§ EXTRACTED MATERIAL
----
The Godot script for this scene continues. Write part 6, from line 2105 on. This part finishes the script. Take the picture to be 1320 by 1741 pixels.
----
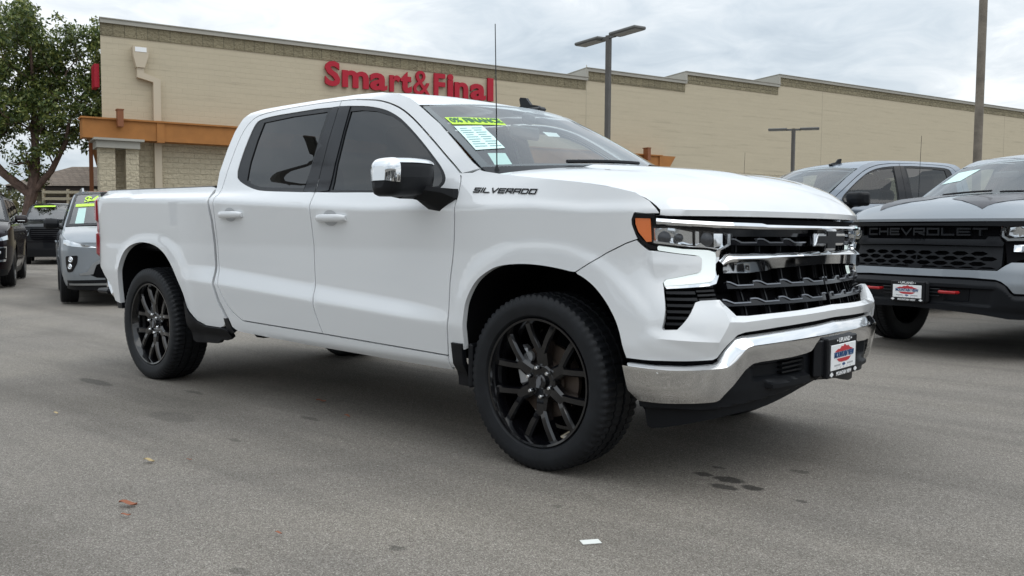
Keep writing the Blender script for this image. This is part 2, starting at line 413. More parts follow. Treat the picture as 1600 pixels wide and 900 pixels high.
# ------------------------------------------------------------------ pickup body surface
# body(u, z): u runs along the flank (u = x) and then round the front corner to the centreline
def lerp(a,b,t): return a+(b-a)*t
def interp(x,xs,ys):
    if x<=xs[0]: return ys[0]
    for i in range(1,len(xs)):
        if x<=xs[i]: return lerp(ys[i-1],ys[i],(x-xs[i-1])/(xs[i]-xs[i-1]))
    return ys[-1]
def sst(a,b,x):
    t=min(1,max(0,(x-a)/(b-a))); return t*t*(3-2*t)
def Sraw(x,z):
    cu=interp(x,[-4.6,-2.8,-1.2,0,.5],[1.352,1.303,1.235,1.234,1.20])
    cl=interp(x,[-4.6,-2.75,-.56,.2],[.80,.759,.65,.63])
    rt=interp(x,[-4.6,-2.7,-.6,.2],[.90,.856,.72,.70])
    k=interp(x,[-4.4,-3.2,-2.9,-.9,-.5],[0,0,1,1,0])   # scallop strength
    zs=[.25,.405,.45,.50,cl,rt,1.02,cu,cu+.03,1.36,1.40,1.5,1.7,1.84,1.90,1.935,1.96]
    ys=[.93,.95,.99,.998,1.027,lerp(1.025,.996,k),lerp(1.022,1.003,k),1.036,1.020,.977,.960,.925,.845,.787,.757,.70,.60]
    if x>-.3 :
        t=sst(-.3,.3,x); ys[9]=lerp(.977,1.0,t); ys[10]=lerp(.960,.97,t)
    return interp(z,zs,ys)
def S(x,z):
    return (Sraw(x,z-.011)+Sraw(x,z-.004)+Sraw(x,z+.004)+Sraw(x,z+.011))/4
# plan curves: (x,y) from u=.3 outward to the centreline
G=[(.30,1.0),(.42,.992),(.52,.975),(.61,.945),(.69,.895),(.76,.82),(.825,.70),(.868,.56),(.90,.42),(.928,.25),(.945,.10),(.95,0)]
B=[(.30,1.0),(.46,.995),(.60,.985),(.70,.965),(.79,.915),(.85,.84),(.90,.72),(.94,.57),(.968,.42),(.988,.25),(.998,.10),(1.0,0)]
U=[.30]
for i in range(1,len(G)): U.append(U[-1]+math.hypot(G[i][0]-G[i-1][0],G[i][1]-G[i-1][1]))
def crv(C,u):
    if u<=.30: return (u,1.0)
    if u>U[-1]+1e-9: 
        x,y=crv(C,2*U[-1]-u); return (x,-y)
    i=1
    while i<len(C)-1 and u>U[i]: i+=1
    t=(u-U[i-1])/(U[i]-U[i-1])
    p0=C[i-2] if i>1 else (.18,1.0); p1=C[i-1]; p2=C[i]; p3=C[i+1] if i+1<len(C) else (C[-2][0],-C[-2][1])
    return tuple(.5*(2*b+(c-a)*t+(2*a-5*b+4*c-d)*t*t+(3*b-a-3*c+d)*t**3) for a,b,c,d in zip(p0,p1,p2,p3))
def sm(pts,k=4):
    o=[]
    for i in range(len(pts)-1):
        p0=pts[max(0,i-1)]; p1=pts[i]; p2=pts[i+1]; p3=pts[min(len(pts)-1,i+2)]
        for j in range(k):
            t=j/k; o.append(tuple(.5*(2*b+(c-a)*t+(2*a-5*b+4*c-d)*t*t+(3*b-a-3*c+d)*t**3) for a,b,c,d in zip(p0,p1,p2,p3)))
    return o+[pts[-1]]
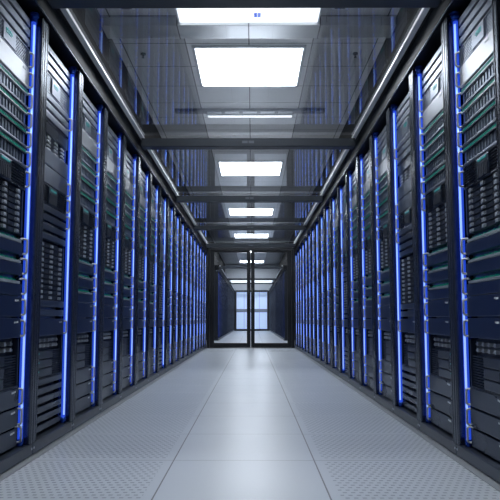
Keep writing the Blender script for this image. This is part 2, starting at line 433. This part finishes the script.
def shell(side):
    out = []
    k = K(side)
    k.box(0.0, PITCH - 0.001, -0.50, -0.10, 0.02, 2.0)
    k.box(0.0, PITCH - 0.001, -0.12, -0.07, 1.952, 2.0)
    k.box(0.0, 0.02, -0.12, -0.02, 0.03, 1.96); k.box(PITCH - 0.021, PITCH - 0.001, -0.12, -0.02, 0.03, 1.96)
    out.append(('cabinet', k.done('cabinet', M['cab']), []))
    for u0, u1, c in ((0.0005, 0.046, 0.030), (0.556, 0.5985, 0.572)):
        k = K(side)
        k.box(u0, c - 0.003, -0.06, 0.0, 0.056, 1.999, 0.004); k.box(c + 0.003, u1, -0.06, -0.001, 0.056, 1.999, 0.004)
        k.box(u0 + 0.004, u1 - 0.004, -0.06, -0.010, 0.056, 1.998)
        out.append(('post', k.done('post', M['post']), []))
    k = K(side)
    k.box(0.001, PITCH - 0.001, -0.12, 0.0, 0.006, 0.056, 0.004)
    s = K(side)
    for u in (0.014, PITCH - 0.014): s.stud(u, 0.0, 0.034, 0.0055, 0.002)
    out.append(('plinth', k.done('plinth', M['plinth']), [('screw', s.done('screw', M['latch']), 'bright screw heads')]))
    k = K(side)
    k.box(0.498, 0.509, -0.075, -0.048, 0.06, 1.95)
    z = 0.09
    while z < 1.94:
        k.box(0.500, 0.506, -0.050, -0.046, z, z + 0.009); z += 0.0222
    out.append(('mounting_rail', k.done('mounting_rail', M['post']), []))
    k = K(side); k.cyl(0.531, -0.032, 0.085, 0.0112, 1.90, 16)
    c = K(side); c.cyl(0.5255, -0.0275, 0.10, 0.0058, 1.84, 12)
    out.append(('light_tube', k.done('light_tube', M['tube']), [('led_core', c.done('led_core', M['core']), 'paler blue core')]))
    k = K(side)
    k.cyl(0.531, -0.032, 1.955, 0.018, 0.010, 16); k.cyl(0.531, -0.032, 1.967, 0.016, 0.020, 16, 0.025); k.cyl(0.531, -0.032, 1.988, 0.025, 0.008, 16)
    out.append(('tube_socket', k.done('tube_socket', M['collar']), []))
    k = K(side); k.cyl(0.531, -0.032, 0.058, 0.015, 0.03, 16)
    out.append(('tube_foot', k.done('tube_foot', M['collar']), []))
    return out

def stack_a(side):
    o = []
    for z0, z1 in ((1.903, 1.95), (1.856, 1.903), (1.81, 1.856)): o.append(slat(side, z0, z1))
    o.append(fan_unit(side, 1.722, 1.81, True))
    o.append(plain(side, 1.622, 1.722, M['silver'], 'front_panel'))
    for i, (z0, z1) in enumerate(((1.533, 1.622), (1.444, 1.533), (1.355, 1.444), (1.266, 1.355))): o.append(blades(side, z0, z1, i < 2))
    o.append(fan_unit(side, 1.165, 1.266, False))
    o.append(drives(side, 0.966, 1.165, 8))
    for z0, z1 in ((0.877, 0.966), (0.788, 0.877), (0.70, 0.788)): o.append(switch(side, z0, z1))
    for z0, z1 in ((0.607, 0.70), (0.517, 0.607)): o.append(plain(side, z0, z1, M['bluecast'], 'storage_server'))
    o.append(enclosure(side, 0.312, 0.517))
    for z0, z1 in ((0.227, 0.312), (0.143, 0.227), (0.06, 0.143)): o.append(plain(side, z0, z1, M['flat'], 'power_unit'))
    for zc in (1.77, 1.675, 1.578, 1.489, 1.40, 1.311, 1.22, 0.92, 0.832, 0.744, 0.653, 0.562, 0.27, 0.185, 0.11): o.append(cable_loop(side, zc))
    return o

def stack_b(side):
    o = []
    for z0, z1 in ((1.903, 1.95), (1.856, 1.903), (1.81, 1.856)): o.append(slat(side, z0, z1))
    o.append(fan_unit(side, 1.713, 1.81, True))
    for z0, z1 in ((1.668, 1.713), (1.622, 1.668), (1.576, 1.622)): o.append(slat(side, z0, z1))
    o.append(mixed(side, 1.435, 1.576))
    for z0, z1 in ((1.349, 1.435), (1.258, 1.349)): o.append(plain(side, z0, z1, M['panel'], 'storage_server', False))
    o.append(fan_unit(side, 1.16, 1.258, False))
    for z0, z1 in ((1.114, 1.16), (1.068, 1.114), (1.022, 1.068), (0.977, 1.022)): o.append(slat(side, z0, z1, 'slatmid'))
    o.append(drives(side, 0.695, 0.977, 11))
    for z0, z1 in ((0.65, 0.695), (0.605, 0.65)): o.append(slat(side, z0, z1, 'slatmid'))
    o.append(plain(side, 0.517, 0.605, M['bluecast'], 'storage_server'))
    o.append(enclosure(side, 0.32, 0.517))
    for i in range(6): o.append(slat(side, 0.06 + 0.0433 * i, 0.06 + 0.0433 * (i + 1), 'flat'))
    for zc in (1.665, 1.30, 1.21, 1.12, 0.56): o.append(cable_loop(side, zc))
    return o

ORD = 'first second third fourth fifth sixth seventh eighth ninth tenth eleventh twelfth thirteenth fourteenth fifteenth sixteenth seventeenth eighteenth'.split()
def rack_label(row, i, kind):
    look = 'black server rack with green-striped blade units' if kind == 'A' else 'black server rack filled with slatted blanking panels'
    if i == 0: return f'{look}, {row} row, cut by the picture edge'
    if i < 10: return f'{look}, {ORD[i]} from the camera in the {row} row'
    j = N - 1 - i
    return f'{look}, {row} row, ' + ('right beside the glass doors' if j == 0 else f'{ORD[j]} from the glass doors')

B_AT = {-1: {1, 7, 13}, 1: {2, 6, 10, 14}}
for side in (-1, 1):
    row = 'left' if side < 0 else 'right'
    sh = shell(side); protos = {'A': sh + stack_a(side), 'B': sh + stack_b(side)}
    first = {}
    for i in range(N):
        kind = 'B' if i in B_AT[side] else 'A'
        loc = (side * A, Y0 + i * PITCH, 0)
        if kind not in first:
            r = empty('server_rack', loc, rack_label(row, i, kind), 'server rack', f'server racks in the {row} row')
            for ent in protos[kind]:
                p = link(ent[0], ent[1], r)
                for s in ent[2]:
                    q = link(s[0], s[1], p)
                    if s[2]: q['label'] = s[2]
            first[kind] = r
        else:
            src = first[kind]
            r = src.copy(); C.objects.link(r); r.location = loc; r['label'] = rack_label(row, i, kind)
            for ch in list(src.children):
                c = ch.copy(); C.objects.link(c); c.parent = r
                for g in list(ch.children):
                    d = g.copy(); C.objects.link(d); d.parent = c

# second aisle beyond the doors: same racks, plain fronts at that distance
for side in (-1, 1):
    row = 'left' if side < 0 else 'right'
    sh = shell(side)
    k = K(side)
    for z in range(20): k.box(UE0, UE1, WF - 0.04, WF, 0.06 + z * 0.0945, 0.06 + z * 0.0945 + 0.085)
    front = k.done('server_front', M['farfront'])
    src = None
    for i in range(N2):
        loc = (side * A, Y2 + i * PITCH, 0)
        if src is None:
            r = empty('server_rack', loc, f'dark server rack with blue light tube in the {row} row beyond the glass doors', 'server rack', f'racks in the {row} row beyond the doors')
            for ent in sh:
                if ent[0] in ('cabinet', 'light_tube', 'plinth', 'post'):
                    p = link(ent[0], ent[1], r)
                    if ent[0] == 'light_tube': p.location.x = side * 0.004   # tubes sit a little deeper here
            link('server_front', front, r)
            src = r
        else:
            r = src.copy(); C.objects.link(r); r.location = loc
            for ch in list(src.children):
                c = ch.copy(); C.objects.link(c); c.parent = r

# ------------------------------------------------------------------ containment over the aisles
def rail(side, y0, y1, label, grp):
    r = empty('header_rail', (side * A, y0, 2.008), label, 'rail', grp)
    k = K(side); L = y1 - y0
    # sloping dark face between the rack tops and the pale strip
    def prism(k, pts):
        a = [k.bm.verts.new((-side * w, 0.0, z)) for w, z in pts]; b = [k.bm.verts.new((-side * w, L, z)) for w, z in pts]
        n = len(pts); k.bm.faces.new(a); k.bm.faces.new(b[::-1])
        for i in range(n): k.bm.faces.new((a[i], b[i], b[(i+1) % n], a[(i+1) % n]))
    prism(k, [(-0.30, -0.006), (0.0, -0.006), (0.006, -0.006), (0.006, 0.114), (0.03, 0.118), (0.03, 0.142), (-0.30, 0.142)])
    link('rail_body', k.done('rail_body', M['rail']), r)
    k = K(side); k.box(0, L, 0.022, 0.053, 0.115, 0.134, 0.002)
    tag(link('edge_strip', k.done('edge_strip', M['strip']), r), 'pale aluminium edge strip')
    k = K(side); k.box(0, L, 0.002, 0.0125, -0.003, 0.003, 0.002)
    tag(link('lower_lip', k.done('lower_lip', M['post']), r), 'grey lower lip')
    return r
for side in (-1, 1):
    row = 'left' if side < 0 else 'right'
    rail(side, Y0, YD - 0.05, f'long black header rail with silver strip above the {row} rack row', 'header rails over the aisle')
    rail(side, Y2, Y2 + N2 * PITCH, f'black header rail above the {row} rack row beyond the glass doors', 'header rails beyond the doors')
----
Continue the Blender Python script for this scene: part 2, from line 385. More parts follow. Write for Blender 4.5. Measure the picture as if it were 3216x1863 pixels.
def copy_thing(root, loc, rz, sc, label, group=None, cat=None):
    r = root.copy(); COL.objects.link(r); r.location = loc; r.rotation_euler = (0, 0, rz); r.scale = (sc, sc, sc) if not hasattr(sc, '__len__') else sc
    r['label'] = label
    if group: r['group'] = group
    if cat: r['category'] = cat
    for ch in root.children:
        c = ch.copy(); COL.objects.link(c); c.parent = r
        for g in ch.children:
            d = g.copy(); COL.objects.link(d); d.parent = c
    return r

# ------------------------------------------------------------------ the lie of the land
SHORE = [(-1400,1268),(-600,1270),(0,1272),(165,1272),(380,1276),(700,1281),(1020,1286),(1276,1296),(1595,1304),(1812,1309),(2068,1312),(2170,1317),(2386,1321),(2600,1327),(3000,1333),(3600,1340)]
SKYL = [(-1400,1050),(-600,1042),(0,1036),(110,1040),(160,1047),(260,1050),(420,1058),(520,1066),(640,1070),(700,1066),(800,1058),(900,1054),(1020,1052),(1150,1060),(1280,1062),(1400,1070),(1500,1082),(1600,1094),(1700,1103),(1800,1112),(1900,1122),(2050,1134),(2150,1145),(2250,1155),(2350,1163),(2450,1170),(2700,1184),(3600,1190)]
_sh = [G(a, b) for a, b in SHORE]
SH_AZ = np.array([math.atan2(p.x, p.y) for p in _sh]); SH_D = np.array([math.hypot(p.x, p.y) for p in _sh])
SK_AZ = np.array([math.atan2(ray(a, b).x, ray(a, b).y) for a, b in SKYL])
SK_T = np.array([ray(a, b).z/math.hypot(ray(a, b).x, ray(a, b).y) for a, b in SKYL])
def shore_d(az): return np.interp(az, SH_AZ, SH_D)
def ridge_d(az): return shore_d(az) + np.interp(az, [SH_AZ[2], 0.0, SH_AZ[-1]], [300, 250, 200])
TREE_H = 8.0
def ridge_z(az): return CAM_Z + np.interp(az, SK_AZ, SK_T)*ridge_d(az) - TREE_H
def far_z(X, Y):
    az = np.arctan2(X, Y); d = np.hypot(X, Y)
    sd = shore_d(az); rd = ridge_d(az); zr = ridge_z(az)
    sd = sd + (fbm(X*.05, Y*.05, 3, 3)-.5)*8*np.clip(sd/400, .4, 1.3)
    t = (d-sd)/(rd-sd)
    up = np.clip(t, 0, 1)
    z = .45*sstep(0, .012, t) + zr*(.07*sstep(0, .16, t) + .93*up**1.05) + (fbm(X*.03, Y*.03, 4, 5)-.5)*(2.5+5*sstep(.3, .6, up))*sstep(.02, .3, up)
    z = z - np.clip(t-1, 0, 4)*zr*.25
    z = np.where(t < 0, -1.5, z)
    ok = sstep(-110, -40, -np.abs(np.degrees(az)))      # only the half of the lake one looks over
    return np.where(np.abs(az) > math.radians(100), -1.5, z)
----
Extract each line holding the word "More" from the records.

Keep writing the Blender script for this image. This is part 2, starting at line 413. More parts follow. Treat the picture as 1600 pixels wide and 900 pixels high.
Continue the Blender Python script for this scene: part 2, from line 385. More parts follow. Write for Blender 4.5. Measure the picture as if it were 3216x1863 pixels.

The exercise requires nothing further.